(What is expected): Among the lines below, keep only those from the one containing "Write part 5" through the one containing "person(6,-33.0,1.36,R(120),'person in dark", and reproduce them exactly.

(Data supplied):
** START **

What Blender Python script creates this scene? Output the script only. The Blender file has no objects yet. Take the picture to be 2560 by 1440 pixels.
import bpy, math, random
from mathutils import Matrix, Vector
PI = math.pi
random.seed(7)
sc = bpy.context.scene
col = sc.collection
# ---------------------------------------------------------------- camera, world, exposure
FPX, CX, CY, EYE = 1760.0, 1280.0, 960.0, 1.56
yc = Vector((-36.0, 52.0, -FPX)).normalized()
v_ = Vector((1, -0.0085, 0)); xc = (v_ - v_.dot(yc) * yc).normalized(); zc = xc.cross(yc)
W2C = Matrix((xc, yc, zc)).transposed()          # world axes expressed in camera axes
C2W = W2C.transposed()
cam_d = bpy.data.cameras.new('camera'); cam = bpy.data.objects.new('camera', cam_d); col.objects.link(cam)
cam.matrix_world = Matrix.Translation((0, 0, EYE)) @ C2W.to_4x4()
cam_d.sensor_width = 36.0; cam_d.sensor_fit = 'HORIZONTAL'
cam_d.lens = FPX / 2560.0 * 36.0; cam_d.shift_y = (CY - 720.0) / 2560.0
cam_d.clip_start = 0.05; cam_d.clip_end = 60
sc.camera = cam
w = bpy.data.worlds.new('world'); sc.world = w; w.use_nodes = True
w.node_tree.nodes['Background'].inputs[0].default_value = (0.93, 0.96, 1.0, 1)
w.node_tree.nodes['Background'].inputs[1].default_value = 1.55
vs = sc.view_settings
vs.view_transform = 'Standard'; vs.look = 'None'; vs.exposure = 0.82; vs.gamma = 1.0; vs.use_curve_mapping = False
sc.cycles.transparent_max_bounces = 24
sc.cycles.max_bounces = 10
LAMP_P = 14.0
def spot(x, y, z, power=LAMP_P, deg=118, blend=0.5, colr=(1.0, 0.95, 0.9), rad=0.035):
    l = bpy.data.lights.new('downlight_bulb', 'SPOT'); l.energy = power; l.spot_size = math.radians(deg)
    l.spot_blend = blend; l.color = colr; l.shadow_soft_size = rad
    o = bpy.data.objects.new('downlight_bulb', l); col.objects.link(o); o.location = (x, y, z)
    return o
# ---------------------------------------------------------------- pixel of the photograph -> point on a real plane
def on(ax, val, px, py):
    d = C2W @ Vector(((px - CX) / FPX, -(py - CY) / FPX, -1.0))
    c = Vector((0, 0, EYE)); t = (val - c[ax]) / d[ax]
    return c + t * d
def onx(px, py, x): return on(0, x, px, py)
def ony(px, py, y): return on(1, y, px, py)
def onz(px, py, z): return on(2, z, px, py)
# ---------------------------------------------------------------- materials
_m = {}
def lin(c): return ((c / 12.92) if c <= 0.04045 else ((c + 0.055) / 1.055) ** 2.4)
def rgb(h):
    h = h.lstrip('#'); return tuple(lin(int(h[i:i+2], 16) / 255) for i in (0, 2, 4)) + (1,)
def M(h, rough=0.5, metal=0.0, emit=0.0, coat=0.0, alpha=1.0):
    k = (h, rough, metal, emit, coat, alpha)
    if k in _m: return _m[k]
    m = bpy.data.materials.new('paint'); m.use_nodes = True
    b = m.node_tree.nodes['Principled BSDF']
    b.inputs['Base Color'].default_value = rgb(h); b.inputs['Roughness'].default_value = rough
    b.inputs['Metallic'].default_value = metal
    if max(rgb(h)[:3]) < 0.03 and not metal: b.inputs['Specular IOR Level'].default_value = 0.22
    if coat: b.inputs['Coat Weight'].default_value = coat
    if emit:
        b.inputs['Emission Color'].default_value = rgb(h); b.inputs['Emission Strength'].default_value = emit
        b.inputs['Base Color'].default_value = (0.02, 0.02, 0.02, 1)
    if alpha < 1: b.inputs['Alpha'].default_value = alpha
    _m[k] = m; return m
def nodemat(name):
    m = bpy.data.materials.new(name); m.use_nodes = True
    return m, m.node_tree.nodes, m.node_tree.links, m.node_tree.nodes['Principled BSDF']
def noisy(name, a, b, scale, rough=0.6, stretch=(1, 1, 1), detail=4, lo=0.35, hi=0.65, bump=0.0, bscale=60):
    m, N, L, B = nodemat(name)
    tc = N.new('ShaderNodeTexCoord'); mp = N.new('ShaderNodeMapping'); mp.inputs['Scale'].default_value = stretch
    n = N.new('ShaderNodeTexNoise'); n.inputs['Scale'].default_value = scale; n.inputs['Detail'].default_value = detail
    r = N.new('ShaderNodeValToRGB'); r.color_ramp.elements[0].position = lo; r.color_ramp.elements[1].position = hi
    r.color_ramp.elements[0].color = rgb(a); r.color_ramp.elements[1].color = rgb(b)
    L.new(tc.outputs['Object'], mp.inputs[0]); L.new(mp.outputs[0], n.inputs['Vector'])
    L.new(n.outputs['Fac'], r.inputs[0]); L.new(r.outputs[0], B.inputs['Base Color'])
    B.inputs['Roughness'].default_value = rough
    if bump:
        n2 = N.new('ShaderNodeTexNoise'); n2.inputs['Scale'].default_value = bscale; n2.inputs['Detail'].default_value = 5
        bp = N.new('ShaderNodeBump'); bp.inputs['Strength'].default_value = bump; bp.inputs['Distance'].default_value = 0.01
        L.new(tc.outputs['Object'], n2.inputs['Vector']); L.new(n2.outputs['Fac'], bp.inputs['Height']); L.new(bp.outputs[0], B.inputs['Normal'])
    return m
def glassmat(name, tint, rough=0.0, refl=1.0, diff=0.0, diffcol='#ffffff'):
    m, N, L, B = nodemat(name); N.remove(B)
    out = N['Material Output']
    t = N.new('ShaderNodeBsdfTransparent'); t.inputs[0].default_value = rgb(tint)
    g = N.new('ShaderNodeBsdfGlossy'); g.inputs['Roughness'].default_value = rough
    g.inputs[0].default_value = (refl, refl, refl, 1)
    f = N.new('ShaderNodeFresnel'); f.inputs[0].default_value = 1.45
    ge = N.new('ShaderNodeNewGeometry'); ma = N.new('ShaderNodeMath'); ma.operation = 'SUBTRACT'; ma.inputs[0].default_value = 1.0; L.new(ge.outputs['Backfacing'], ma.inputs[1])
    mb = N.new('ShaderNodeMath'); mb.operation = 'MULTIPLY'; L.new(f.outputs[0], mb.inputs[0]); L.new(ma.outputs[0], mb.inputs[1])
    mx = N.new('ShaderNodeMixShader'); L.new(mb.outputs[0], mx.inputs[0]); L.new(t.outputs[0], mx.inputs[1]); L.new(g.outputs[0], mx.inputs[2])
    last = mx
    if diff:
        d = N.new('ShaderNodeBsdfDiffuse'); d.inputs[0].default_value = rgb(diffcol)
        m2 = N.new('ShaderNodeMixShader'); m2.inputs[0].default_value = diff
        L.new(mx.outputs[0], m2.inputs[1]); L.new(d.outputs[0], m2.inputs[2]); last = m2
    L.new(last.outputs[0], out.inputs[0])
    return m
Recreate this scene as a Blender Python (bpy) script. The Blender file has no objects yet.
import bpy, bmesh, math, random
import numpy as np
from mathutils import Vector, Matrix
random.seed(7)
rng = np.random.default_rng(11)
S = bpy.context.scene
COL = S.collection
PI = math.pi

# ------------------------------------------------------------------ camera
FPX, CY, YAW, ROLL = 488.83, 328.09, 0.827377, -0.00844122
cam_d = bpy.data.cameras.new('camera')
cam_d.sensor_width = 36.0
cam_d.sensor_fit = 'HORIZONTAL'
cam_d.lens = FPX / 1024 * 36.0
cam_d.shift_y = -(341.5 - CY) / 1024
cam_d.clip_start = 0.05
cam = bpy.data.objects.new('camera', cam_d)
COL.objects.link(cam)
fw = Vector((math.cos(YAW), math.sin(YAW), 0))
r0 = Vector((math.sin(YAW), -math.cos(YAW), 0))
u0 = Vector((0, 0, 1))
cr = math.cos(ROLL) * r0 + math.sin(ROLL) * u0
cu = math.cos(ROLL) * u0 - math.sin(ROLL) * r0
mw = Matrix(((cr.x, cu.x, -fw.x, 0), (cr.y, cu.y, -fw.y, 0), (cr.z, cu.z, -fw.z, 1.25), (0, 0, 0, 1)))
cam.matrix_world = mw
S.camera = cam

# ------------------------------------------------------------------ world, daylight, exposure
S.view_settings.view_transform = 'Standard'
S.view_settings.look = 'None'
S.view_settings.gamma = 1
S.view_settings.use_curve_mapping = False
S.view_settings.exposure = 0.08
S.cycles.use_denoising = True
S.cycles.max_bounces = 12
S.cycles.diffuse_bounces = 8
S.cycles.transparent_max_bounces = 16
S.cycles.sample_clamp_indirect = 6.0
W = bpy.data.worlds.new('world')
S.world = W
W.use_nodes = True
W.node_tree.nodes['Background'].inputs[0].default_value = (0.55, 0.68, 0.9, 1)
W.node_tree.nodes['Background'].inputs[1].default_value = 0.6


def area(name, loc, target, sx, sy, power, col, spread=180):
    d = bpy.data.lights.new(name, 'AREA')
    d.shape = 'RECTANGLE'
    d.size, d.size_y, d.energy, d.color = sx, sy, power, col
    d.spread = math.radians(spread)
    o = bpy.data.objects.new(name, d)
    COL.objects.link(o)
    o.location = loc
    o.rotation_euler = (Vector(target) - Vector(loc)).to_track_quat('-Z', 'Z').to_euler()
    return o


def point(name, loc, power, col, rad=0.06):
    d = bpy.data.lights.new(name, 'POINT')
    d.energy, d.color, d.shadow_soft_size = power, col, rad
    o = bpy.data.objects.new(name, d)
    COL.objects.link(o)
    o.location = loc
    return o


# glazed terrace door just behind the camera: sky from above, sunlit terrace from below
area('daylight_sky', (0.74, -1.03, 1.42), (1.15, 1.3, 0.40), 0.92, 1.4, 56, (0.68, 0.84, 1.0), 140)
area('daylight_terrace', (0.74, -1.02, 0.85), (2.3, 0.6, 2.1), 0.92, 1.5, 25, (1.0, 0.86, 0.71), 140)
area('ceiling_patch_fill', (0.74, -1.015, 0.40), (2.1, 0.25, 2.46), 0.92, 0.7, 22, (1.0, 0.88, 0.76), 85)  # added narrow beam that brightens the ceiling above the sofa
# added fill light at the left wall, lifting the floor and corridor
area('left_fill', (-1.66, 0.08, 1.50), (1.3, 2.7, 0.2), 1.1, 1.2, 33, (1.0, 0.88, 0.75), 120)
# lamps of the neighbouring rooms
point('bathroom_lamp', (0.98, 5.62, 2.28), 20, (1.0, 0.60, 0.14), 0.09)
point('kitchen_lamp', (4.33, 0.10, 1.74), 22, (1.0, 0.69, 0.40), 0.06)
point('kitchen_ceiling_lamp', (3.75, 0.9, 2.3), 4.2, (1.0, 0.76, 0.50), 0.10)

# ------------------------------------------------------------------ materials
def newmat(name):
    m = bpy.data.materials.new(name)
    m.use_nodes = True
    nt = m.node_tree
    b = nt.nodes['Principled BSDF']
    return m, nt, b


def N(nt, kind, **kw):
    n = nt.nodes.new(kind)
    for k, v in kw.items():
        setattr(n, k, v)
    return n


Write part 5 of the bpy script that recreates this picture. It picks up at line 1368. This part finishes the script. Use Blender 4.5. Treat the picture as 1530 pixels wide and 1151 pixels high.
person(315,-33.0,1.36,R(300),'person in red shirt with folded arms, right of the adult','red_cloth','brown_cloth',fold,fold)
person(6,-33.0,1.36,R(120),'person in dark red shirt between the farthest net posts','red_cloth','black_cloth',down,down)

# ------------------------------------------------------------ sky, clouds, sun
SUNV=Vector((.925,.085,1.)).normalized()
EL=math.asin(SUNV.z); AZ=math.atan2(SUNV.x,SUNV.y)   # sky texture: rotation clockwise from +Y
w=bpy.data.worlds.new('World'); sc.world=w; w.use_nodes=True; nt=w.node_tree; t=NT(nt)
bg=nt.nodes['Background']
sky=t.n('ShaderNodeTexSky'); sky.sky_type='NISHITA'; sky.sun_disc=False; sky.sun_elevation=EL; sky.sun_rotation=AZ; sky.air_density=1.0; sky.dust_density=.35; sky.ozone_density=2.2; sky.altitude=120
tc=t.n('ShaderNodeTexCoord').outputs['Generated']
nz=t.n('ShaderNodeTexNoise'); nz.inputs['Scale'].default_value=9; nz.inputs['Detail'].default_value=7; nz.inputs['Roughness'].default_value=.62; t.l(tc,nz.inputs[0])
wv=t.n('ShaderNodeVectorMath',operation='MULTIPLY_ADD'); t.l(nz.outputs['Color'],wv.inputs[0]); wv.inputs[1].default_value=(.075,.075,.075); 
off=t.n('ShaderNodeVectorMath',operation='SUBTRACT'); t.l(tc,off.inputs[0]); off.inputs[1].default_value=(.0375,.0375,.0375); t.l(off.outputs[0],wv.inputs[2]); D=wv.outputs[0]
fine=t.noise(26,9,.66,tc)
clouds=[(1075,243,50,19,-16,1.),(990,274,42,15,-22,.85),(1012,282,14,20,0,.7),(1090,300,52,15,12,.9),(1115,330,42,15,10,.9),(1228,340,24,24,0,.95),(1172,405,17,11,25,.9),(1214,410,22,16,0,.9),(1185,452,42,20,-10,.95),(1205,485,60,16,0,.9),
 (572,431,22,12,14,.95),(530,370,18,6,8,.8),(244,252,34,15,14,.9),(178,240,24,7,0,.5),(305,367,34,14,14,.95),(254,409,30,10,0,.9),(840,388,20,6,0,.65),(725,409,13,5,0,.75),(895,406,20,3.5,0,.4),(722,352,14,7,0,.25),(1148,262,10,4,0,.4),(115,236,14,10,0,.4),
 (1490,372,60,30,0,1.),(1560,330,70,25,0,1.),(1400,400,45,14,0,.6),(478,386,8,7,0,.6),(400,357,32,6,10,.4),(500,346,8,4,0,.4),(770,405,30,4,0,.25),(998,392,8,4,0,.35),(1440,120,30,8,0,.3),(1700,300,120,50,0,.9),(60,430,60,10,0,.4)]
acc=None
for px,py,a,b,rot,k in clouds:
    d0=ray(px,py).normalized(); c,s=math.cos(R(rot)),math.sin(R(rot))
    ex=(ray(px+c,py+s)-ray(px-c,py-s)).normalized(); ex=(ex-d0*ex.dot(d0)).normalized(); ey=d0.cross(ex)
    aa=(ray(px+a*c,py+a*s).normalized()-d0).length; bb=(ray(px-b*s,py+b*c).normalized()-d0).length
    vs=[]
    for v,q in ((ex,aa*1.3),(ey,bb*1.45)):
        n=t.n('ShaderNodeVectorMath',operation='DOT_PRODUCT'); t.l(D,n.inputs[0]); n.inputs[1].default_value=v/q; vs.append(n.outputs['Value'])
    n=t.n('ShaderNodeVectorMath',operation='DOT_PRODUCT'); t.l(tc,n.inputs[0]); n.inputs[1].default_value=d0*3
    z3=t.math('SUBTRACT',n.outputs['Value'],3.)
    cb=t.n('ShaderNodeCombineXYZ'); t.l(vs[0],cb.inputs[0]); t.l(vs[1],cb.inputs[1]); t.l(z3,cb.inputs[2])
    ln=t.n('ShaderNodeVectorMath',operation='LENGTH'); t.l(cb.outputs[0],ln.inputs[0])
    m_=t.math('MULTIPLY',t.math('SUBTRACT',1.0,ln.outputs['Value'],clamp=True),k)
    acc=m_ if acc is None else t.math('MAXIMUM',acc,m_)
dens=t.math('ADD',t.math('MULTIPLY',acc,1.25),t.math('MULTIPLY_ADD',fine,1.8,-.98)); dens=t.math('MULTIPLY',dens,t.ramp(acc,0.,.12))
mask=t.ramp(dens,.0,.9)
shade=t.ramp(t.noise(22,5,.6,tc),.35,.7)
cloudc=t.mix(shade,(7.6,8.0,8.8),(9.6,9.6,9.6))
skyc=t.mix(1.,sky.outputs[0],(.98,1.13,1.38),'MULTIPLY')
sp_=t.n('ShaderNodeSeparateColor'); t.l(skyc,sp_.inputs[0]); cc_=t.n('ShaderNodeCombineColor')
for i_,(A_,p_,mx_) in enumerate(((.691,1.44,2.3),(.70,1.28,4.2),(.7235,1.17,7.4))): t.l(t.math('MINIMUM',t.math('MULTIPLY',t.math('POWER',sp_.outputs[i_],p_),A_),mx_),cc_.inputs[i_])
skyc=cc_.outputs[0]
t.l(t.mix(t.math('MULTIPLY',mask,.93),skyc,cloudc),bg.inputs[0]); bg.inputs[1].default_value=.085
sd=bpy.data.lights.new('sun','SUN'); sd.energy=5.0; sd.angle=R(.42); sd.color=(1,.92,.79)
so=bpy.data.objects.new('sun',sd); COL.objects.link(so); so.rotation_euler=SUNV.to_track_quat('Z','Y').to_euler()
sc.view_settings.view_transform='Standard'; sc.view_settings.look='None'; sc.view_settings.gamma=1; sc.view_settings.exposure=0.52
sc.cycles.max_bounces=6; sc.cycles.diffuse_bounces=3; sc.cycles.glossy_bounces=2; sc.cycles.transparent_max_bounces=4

** END **

(Correct response):
Write part 5 of the bpy script that recreates this picture. It picks up at line 1368. This part finishes the script. Use Blender 4.5. Treat the picture as 1530 pixels wide and 1151 pixels high.
person(315,-33.0,1.36,R(300),'person in red shirt with folded arms, right of the adult','red_cloth','brown_cloth',fold,fold)
person(6,-33.0,1.36,R(120),'person in dark red shirt between the farthest net posts','red_cloth','black_cloth',down,down)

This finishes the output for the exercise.